Part of the problem is that most of the people responsible for hiring fundraisers have zero understanding of the field.  To them, fundraising is fundraising is fundraising, and that is bringing in money, regardless of the resources we can provide to them.

Along with that is the sense too many people have that fundraisers need to be “perky” and have “personality” whatever that means.

Sure, a fundraiser should be able to get along with a wide variety of people, but the relationships they should be developing are between the organization and the donor.

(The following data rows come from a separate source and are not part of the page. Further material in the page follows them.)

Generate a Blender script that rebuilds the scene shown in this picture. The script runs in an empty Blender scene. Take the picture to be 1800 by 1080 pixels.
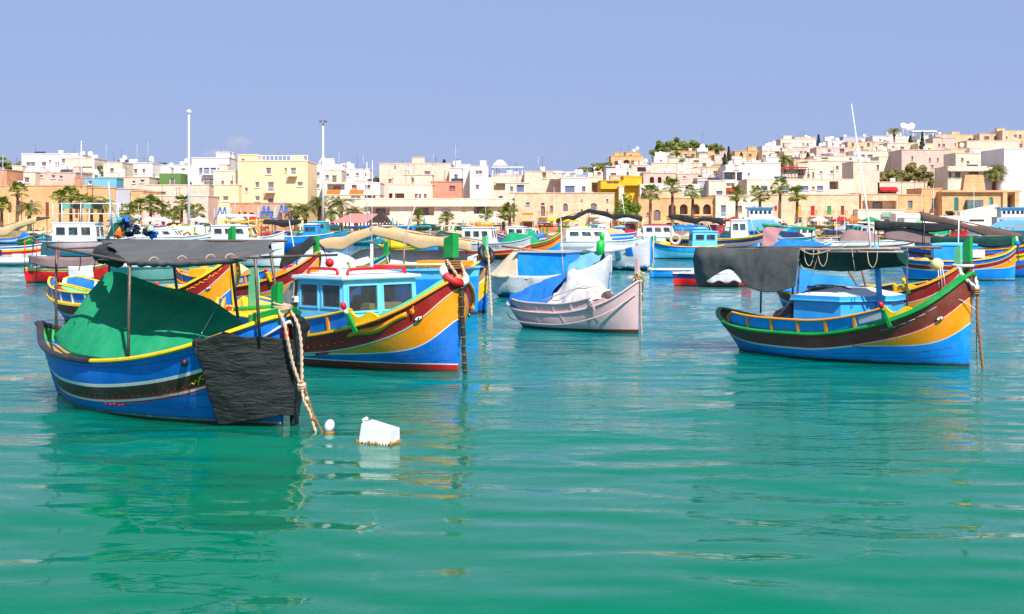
import bpy, bmesh, math, random
import numpy as np
from mathutils import Vector, Matrix, noise as mnoise

random.seed(7)
R = math.radians
scene = bpy.context.scene
col = scene.collection

# ------------------------------------------------------------------ camera
CAM_H = 3.0
FPX = 2500.0            # focal length in photo pixels (50 mm on 36 mm, 1800 px wide)
HOR = 388.0             # horizon row in the photo
cd = bpy.data.cameras.new('camera')
cam = bpy.data.objects.new('camera', cd); col.objects.link(cam)
cam.location = (0, 0, CAM_H); cam.rotation_euler = (R(90), 0, 0)
cd.lens = 50; cd.sensor_width = 36; cd.shift_y = -152 / 1800.0
cd.clip_start = 0.5; cd.clip_end = 20000
scene.camera = cam

# ------------------------------------------------------------------ sky
SUN_EL = 50.0
SUN_AZ = 157.0          # compass: 0 = +Y (view direction), clockwise; behind the camera, to the right
w = bpy.data.worlds.new('World'); scene.world = w; w.use_nodes = True
wn = w.node_tree; wn.nodes.clear()
sky = wn.nodes.new('ShaderNodeTexSky'); sky.sky_type = 'NISHITA'; sky.sun_disc = False
sky.sun_elevation = R(SUN_EL); sky.sun_rotation = R(SUN_AZ)
sky.altitude = 0; sky.air_density = 1.0; sky.dust_density = 0.6; sky.ozone_density = 2.0
tint = wn.nodes.new('ShaderNodeMix'); tint.data_type = 'RGBA'; tint.blend_type = 'MIX'
tint.inputs['Factor'].default_value = 0.86
tint.inputs['B'].default_value = (2.25, 2.95, 5.45, 1)      # even lavender summer haze over the whole sky
bg = wn.nodes.new('ShaderNodeBackground'); bg.inputs['Strength'].default_value = 0.085
wo = wn.nodes.new('ShaderNodeOutputWorld')
# the haze thins out with height: full in the low sky, clearer and deeper blue overhead
tcw = wn.nodes.new('ShaderNodeTexCoord'); sxw = wn.nodes.new('ShaderNodeSeparateXYZ'); mrw = wn.nodes.new('ShaderNodeMapRange'); mrw.interpolation_type = 'SMOOTHSTEP'
wn.links.new(tcw.outputs['Generated'], sxw.inputs[0]); wn.links.new(sxw.outputs[2], mrw.inputs[0])
mrw.inputs[1].default_value = 0.10; mrw.inputs[2].default_value = 0.55; mrw.inputs[3].default_value = 0.86; mrw.inputs[4].default_value = 0.15
wn.links.new(mrw.outputs[0], tint.inputs['Factor'])
wn.links.new(sky.outputs[0], tint.inputs['A']); wn.links.new(tint.outputs['Result'], bg.inputs['Color'])
wn.links.new(bg.outputs[0], wo.inputs['Surface'])

sd = bpy.data.lights.new('sun', 'SUN'); sun = bpy.data.objects.new('sun', sd); col.objects.link(sun)
sd.energy = 4.2; sd.angle = R(0.5); sd.color = (1.0, 0.945, 0.87)
_d = Vector((math.sin(R(SUN_AZ)) * math.cos(R(SUN_EL)), math.cos(R(SUN_AZ)) * math.cos(R(SUN_EL)), math.sin(R(SUN_EL))))
sun.rotation_euler = _d.to_track_quat('Z', 'Y').to_euler(); sun.location = _d * 100

scene.view_settings.view_transform = 'Standard'; scene.view_settings.look = 'None'
scene.view_settings.exposure = 0.72; scene.view_settings.gamma = 1.0
scene.view_settings.use_curve_mapping = False
scene.render.engine = 'CYCLES'

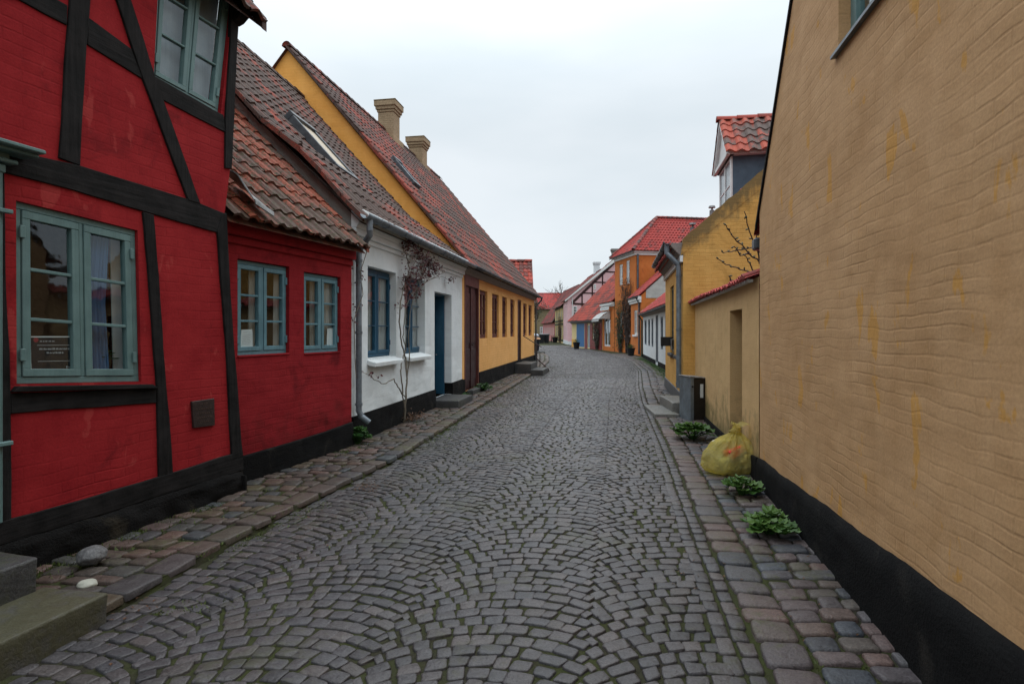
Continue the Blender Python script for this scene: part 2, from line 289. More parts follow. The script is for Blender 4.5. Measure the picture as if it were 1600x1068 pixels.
M['roofT'] = tiles('patchy dormer pantiles', (0.42, 0.085, 0.050), (0.30, 0.075, 0.055), (0.10, 0.085, 0.075), 0.50, (0.40, 0.20, 0.03), 0.12, 2.2)

# ------------------------------------------------------------------ mesh helpers
class MB:
    def __init__(s): s.v = []; s.f = []; s.r = []; s.fn = None
    def add(s, vs, fs, r=0.5):
        b = len(s.v)
        s.v += [s.fn(*p) if s.fn else tuple(p) for p in vs]
        for f in fs: s.f.append(tuple(b + i for i in f)); s.r.append(r)
    def hexa(s, p, r=0.5):     # p: 8 points, bottom ring then top ring
        s.add(p, [(0,3,2,1),(4,5,6,7),(0,1,5,4),(1,2,6,5),(2,3,7,6),(3,0,4,7)], r)
    def box(s, x0, x1, y0, y1, z0, z1, r=0.5):
        s.hexa([(x0,y0,z0),(x1,y0,z0),(x1,y1,z0),(x0,y1,z0),(x0,y0,z1),(x1,y0,z1),(x1,y1,z1),(x0,y1,z1)], r)
    def prism(s, poly, d0, d1, pl='xz', r=0.5):
        mp_ = {'xz': lambda a,b,d:(a,d,b), 'yz': lambda a,b,d:(d,a,b), 'xy': lambda a,b,d:(a,b,d)}[pl]
        n = len(poly); vs = [mp_(a,b,d0) for a,b in poly] + [mp_(a,b,d1) for a,b in poly]
        s.add(vs, [tuple(range(n)), tuple(range(2*n-1, n-1, -1))] + [(i,(i+1)%n,n+(i+1)%n,n+i) for i in range(n)], r)
    def wall(s, outer, holes, d=0.0, rev=0.12, pl='xz'):
        mp_ = {'xz': lambda a,b,dd:(a,dd,b), 'yz': lambda a,b,dd:(dd,a,b)}[pl]
        loops = [outer] + holes; pts = [p for l in loops for p in l]
        tri = tessellate_polygon([[Vector((a,b,0)) for a,b in l] for l in loops])
        s.add([mp_(a,b,d) for a,b in pts], tri)
        for l in holes:
            n = len(l)
            for i in range(n):
                p, q = l[i], l[(i+1)%n]
                s.add([mp_(*p,d), mp_(*q,d), mp_(*q,d+rev), mp_(*p,d+rev)], [(0,1,2,3)])
    def tube(s, pts, rad, n=6, cap=True, r=0.5):
        pts = [Vector(p) for p in pts]; b = len(s.v); k = len(pts); vs = []; prev = None
        for i, p in enumerate(pts):
            t = (pts[min(k-1,i+1)] - pts[max(0,i-1)])
            if t.length < 1e-9: t = Vector((0,0,1))
            t.normalize(); a = Vector((0,0,1)) if abs(t.z) < 0.9 else Vector((1,0,0))
            if prev is not None: a = prev
            x = (a - t * a.dot(t))
            if x.length < 1e-6: x = t.orthogonal()
            x.normalize(); prev = x; y = t.cross(x); rr = rad[i] if isinstance(rad, (list, tuple)) else rad
            for j in range(n):
                an = 2*math.pi*j/n; vs.append(tuple(p + x*math.cos(an)*rr + y*math.sin(an)*rr))
        fs = [(i*n+j, i*n+(j+1)%n, (i+1)*n+(j+1)%n, (i+1)*n+j) for i in range(k-1) for j in range(n)]
        if cap: fs += [tuple(range(n-1,-1,-1)), tuple((k-1)*n+j for j in range(n))]
        s.add(vs, fs, r)
    def leaf(s, c, d, up, L, W, r):       # a folded leaf
        d = d.normalized(); side = d.cross(up)
        if side.length < 1e-4: side = d.orthogonal()
        side.normalize(); nn = side.cross(d)
        s.add([c, c+d*L*.45+side*W*.5+nn*W*.12, c+d*L, c+d*L*.45-side*W*.5+nn*W*.12, c+d*L*.5-nn*W*.05], [(0,1,4),(1,2,4),(2,3,4),(3,0,4)], r)
    def build(s, name, mat, parent=None, smooth=False, bevel=0.0, norm=True, seg=1):
        me = bpy.data.meshes.new(name); me.from_pydata(s.v, [], s.f); me.materials.append(M[mat] if isinstance(mat, str) else mat)
        at = me.attributes.new('rnd', 'FLOAT', 'FACE'); at.data.foreach_set('value', s.r)
        if norm and len(s.f) < 60000:
            bm = bmesh.new(); bm.from_mesh(me); bmesh.ops.recalc_face_normals(bm, faces=bm.faces); bm.to_mesh(me); bm.free()
        if smooth: me.polygons.foreach_set('use_smooth', [True]*len(me.polygons))
        me.update()
        o = bpy.data.objects.new(name, me); COL.objects.link(o)
        if parent: o.parent = parent
        if bevel:
            m = o.modifiers.new('bevel', 'BEVEL'); m.width = bevel; m.segments = seg; m.limit_method = 'ANGLE'; m.angle_limit = math.radians(40)
        return o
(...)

To hire good fundraising staff, start by tossing out the generic job description of a fundraising professional.  It is unhelpful to declare that you need someone to “identify, cultivate, solicit and steward donors.”  Or that they are responsible for “all fundraising activities from individuals, corporations, foundations and government entities.”  What you need to do is:

  1. Get very clear about what you need this individual to accomplish.  Raising funds, sure.  But are you an organization that has a large donor pool and what you need is someone to maintain your donors?  Or do you need someone to enlarge that pool?  Is the fundraising you expect that person to do relational or is all your fundraising transactional?  Do you need someone to develop corporate sponsors or it is a grantwriter you are looking for?  All of these are very different skill sets, and you need clarity about your needs and expectations.
  2. Understand the corporate culture and what that means for any hire but especially for a fundraiser. After several years a development director at a large research university with a lot of leeway in how I did my job, I took a position as the director of development at a small organization where, on my first day, the president informed me that he saw my job as “inside” and he expected me at my desk from 8-5 every day.  Needless to say, I did not last long there.
  3. Be realistic about your fundraising expectations. The client I mentioned wanted her new development person to raise $1,000,000 in her first year.  The only trouble was, the most the organization had ever brought in was $250,000.  That kind of leap was just not going to happen.
  4. Know what resources the development director will have at his/her disposal and plan accordingly. Resources include your donor database, prospect pool, willing fundraising participants from among your board and your staff.  Without these, the fundraiser, no matter how skilled, will not be terribly successful.

Over more than 40 years as a manager, I hired many people.  One thing I discovered was that 50% of all my hires turned out to be  other than what I thought they were based on their cover letters, resume, interviews and reference checks.  Sometimes that was a good thing; more often it was not.

And if it’s not, the best advice I can give is part ways quickly.  Hires are like shoes.  If they are uncomfortable when you first wear them, it is unlikely that you will “break them in” and you will end up with a comfortable pair.